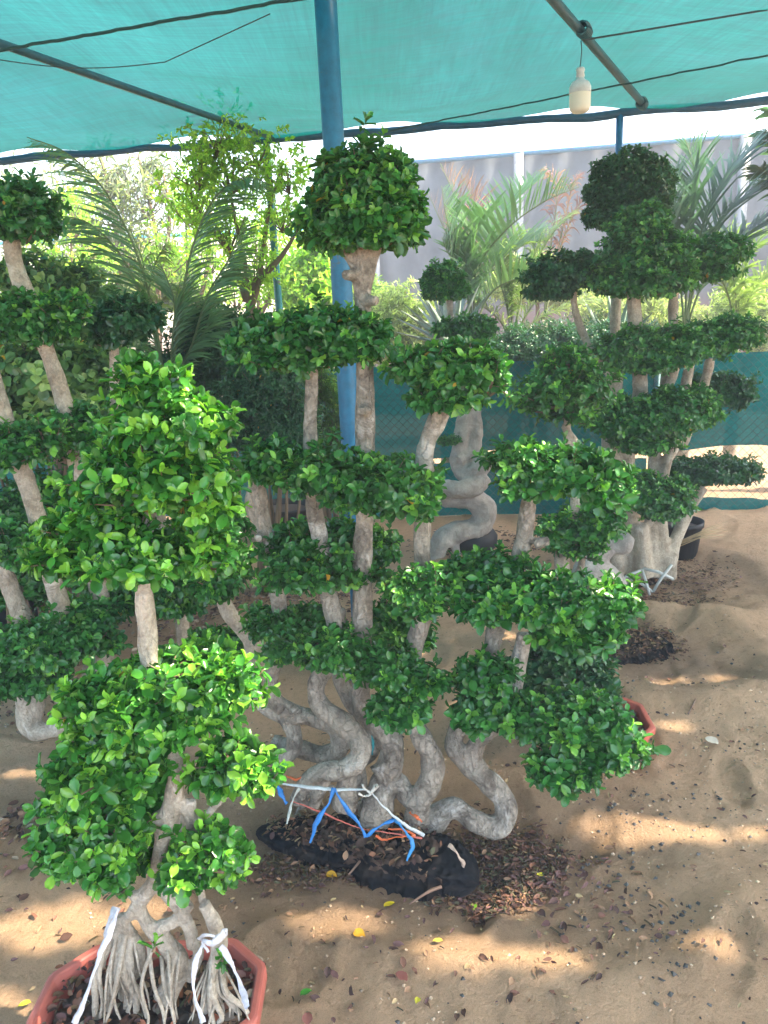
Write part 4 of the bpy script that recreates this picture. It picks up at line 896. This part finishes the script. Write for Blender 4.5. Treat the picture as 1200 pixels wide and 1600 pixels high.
# --- spiral trunk tree
T7 = topiary('pale grey ficus with a thick snake shaped spiral trunk and small clipped ball on top', (735, 860))
y = 4.85
trunk(T7, [[(700, 430, y, 5.2), (705, 500, y, 6.0), (720, 560, y, 10.3), (728, 640, y, 13.8), (720, 690, y, 12.9), (716, 720, y, 13.8), (730, 740, y-.05, 15.5), (752, 728, y-.1, 15.5), (752, 705, y-.1, 10.3)],
           [(742, 640, y, 11.2), (744, 680, y, 10.3), (738, 705, y, 10.3), (715, 722, y-.05, 12.0)],
           [(755, 745, y-.08, 14.6), (742, 760, y-.12, 15.5), (715, 765, y-.15, 14.6), (695, 762, y-.05, 13.8), (700, 778, y+.05, 16.3), (735, 778, y, 18.9), (757, 797, y, 18.9), (748, 822, y, 18.9), (722, 830, y-.03, 17.2), (700, 836, y-.05, 17.2), (685, 855, y-.06, 15.5), (680, 885, y-.06, 13.8), (675, 930, y-.06, 12.0)],
           [(708, 845, y-.04, 6.9), (716, 870, y-.06, 6.0), (725, 890, y-.08, 4.3)], [(733, 725, y, 12.9), (752, 745, y-.05, 12.9)]], 'bark_smooth', .009, .014, .05)
pad(T7, [(693, 440, 36, 36, y), (697, 455, 38, 22, y)], .036, 'far', .15, 1.1, shag=.06, label='small clipped ball on top', lumpy=.05)
pad(T7, [(728, 510, 45, 20, y), (700, 515, 25, 15, y), (745, 520, 28, 15, y)], .036, 'far', .15, 1.1, shag=.08)
pad(T7, [(700, 688, 18, 10, y-.1)], .03, 'far', .15, .9, shag=.2)
pad(T7, [(760, 560, 30, 22, y), (735, 590, 50, 30, y)], .036, 'far', .15, .9, shag=.2)
m = MB(); g = G(742, 880)
m.lathe([(.12, 0), (.15, .03), (.155, .09), (.13, .13), (.09, .14), (.001, .13)], (g[0]+.03, g[1]+.28, 0), 18, c=(.012, .014, .018)); o = m.build('grow_bag', tint_mat('black_sack', .55, .4, 9, 1.0))
tag(o, 'black grow bag at the foot of the spiral trunk tree', 'grow bag', 'black grow bags')
o.location = (0, 0, 0)

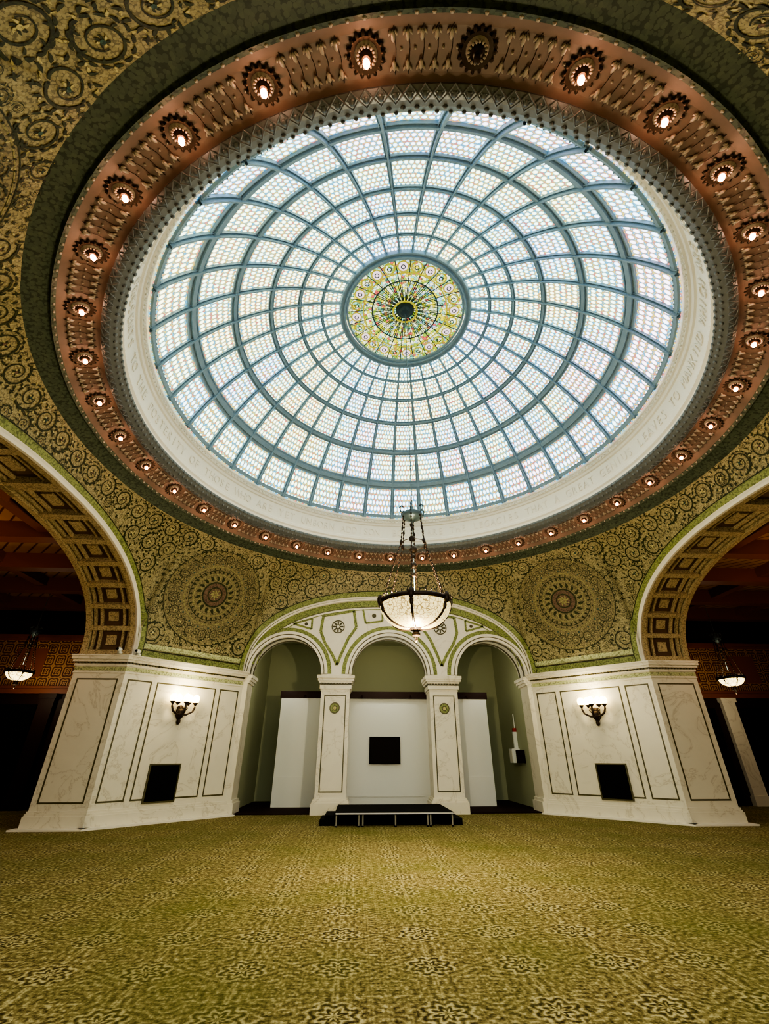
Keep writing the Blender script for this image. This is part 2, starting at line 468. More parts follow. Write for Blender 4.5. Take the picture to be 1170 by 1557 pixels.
for i in range(36):
    ph=pi/2+2*pi*i/36; er=Vector((cos(ph),sin(ph),0)); et=Vector((-sin(ph),cos(ph),0)); n=nrm(ph)
    rd=et.cross(n).normalized(); c=P3(6.62,ph,7.885)
    for r0,h0,r1,h1,mi in((.17,.0,.165,.035,0),(.165,.035,.12,.015,0),(.12,.015,.10,.045,1),(.10,.045,.065,.025,0),(.065,.025,.045,.08,0),(.045,.08,.0,.08,0)):
        vs=[]
        for k in range(20):
            t=2*pi*k/20; dv=et*cos(t)+rd*sin(t)*1.12
            vs.append(c+dv*r0+n*h0); vs.append(c+dv*r1+n*h1)
        cl.add(vs,[(2*k,2*k+1,(2*k+3)%40,(2*k+2)%40) for k in range(20)],mi)
    for k in range(16):
        t=2*pi*k/16; dv=et*cos(t)+rd*sin(t)*1.12; tv=(-et*sin(t)+rd*cos(t))
        cl.ell(c+dv*.178+n*.02,[dv*.032,tv*.024,n*.022],0,6,4)
        cl.ell(c+dv*.092+n*.045,[dv*.02,tv*.015,n*.015],1,6,4)
    cl.ell(c+n*.115,[et*.038,rd*.038,n*.05],2 if i!=18 else 0,10,6)
    if i!=18: lamp('bulb_light',c+n*.24,2.2,(1,.55,.38),.04,dome)
    for j in range(5):
        q=ph+2*pi/36*(.25+.125*j)
        t2=Vector((-sin(q),cos(q),0)); n2=nrm(q); r2=t2.cross(n2).normalized()
        for rr,zz,sg in((6.745,7.828,1),(6.50,7.927,-1)):
            cc=P3(rr,q,zz)+n2*.02
            cl.ell(cc,[r2*.062,t2*.026,n2*.024],1,6,4)
            for sd in(-1,1): cl.ell(cc+t2*sd*.034-r2*.03*sg,[(r2+t2*sd*.6).normalized()*.036,(t2-r2*sd*.6).normalized()*.014,n2*.016],1,5,3)
            cl.tube([cc-r2*.05*sg,cc-r2*.09*sg+t2*.01,P3(6.63,q+.004,7.885)+n2*.01],.004,4,0)
        cl.ball(P3(6.63,q+.012,7.885)+n2*.015,.016,1,6,4)
cl.fin('cove_lamp_rosettes',[M_bronze2,M_leaf,M_bulb],dome,True)
txt="BOOKS ARE THE LEGACIES THAT A GREAT GENIUS LEAVES TO MANKIND WHICH ARE DELIVERED DOWN FROM GENERATION TO GENERATION AS PRESENTS TO THE POSTERITY OF THOSE WHO ARE YET UNBORN ADDISON  "
cache={}
def glyph(ch):
    if ch in cache: return cache[ch]
    cu=bpy.data.curves.new('g','FONT'); cu.body=ch; cu.size=.34; cu.extrude=.010; cu.resolution_u=3; cu.align_x='CENTER'
    o=bpy.data.objects.new('g',cu); scene.collection.objects.link(o); bpy.context.view_layer.update()
    me=o.to_mesh(); r=([v.co.copy() for v in me.vertices],[tuple(p.vertices) for p in me.polygons]); o.to_mesh_clear()
    bpy.data.objects.remove(o); bpy.data.curves.remove(cu); cache[ch]=r; return r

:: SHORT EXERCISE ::
All preceding records should be duplicated verbatim, images excepted.

:: EXERCISE SOLUTION ::
Write part 4 of the bpy script that recreates this picture. It picks up at line 896. This part finishes the script. Write for Blender 4.5. Treat the picture as 1200 pixels wide and 1600 pixels high.
# --- spiral trunk tree
T7 = topiary('pale grey ficus with a thick snake shaped spiral trunk and small clipped ball on top', (735, 860))
y = 4.85
trunk(T7, [[(700, 430, y, 5.2), (705, 500, y, 6.0), (720, 560, y, 10.3), (728, 640, y, 13.8), (720, 690, y, 12.9), (716, 720, y, 13.8), (730, 740, y-.05, 15.5), (752, 728, y-.1, 15.5), (752, 705, y-.1, 10.3)],
           [(742, 640, y, 11.2), (744, 680, y, 10.3), (738, 705, y, 10.3), (715, 722, y-.05, 12.0)],
           [(755, 745, y-.08, 14.6), (742, 760, y-.12, 15.5), (715, 765, y-.15, 14.6), (695, 762, y-.05, 13.8), (700, 778, y+.05, 16.3), (735, 778, y, 18.9), (757, 797, y, 18.9), (748, 822, y, 18.9), (722, 830, y-.03, 17.2), (700, 836, y-.05, 17.2), (685, 855, y-.06, 15.5), (680, 885, y-.06, 13.8), (675, 930, y-.06, 12.0)],
           [(708, 845, y-.04, 6.9), (716, 870, y-.06, 6.0), (725, 890, y-.08, 4.3)], [(733, 725, y, 12.9), (752, 745, y-.05, 12.9)]], 'bark_smooth', .009, .014, .05)
pad(T7, [(693, 440, 36, 36, y), (697, 455, 38, 22, y)], .036, 'far', .15, 1.1, shag=.06, label='small clipped ball on top', lumpy=.05)
pad(T7, [(728, 510, 45, 20, y), (700, 515, 25, 15, y), (745, 520, 28, 15, y)], .036, 'far', .15, 1.1, shag=.08)
pad(T7, [(700, 688, 18, 10, y-.1)], .03, 'far', .15, .9, shag=.2)
pad(T7, [(760, 560, 30, 22, y), (735, 590, 50, 30, y)], .036, 'far', .15, .9, shag=.2)
m = MB(); g = G(742, 880)
m.lathe([(.12, 0), (.15, .03), (.155, .09), (.13, .13), (.09, .14), (.001, .13)], (g[0]+.03, g[1]+.28, 0), 18, c=(.012, .014, .018)); o = m.build('grow_bag', tint_mat('black_sack', .55, .4, 9, 1.0))
tag(o, 'black grow bag at the foot of the spiral trunk tree', 'grow bag', 'black grow bags')
o.location = (0, 0, 0)

Keep writing the Blender script for this image. This is part 2, starting at line 468. More parts follow. Write for Blender 4.5. Take the picture to be 1170 by 1557 pixels.
for i in range(36):
    ph=pi/2+2*pi*i/36; er=Vector((cos(ph),sin(ph),0)); et=Vector((-sin(ph),cos(ph),0)); n=nrm(ph)
    rd=et.cross(n).normalized(); c=P3(6.62,ph,7.885)
    for r0,h0,r1,h1,mi in((.17,.0,.165,.035,0),(.165,.035,.12,.015,0),(.12,.015,.10,.045,1),(.10,.045,.065,.025,0),(.065,.025,.045,.08,0),(.045,.08,.0,.08,0)):
        vs=[]
        for k in range(20):
            t=2*pi*k/20; dv=et*cos(t)+rd*sin(t)*1.12
            vs.append(c+dv*r0+n*h0); vs.append(c+dv*r1+n*h1)
        cl.add(vs,[(2*k,2*k+1,(2*k+3)%40,(2*k+2)%40) for k in range(20)],mi)
    for k in range(16):
        t=2*pi*k/16; dv=et*cos(t)+rd*sin(t)*1.12; tv=(-et*sin(t)+rd*cos(t))
        cl.ell(c+dv*.178+n*.02,[dv*.032,tv*.024,n*.022],0,6,4)
        cl.ell(c+dv*.092+n*.045,[dv*.02,tv*.015,n*.015],1,6,4)
    cl.ell(c+n*.115,[et*.038,rd*.038,n*.05],2 if i!=18 else 0,10,6)
    if i!=18: lamp('bulb_light',c+n*.24,2.2,(1,.55,.38),.04,dome)
    for j in range(5):
        q=ph+2*pi/36*(.25+.125*j)
        t2=Vector((-sin(q),cos(q),0)); n2=nrm(q); r2=t2.cross(n2).normalized()
        for rr,zz,sg in((6.745,7.828,1),(6.50,7.927,-1)):
            cc=P3(rr,q,zz)+n2*.02
            cl.ell(cc,[r2*.062,t2*.026,n2*.024],1,6,4)
            for sd in(-1,1): cl.ell(cc+t2*sd*.034-r2*.03*sg,[(r2+t2*sd*.6).normalized()*.036,(t2-r2*sd*.6).normalized()*.014,n2*.016],1,5,3)
            cl.tube([cc-r2*.05*sg,cc-r2*.09*sg+t2*.01,P3(6.63,q+.004,7.885)+n2*.01],.004,4,0)
        cl.ball(P3(6.63,q+.012,7.885)+n2*.015,.016,1,6,4)
cl.fin('cove_lamp_rosettes',[M_bronze2,M_leaf,M_bulb],dome,True)
txt="BOOKS ARE THE LEGACIES THAT A GREAT GENIUS LEAVES TO MANKIND WHICH ARE DELIVERED DOWN FROM GENERATION TO GENERATION AS PRESENTS TO THE POSTERITY OF THOSE WHO ARE YET UNBORN ADDISON  "
cache={}
def glyph(ch):
    if ch in cache: return cache[ch]
    cu=bpy.data.curves.new('g','FONT'); cu.body=ch; cu.size=.34; cu.extrude=.010; cu.resolution_u=3; cu.align_x='CENTER'
    o=bpy.data.objects.new('g',cu); scene.collection.objects.link(o); bpy.context.view_layer.update()
    me=o.to_mesh(); r=([v.co.copy() for v in me.vertices],[tuple(p.vertices) for p in me.polygons]); o.to_mesh_clear()
    bpy.data.objects.remove(o); bpy.data.curves.remove(cu); cache[ch]=r; return r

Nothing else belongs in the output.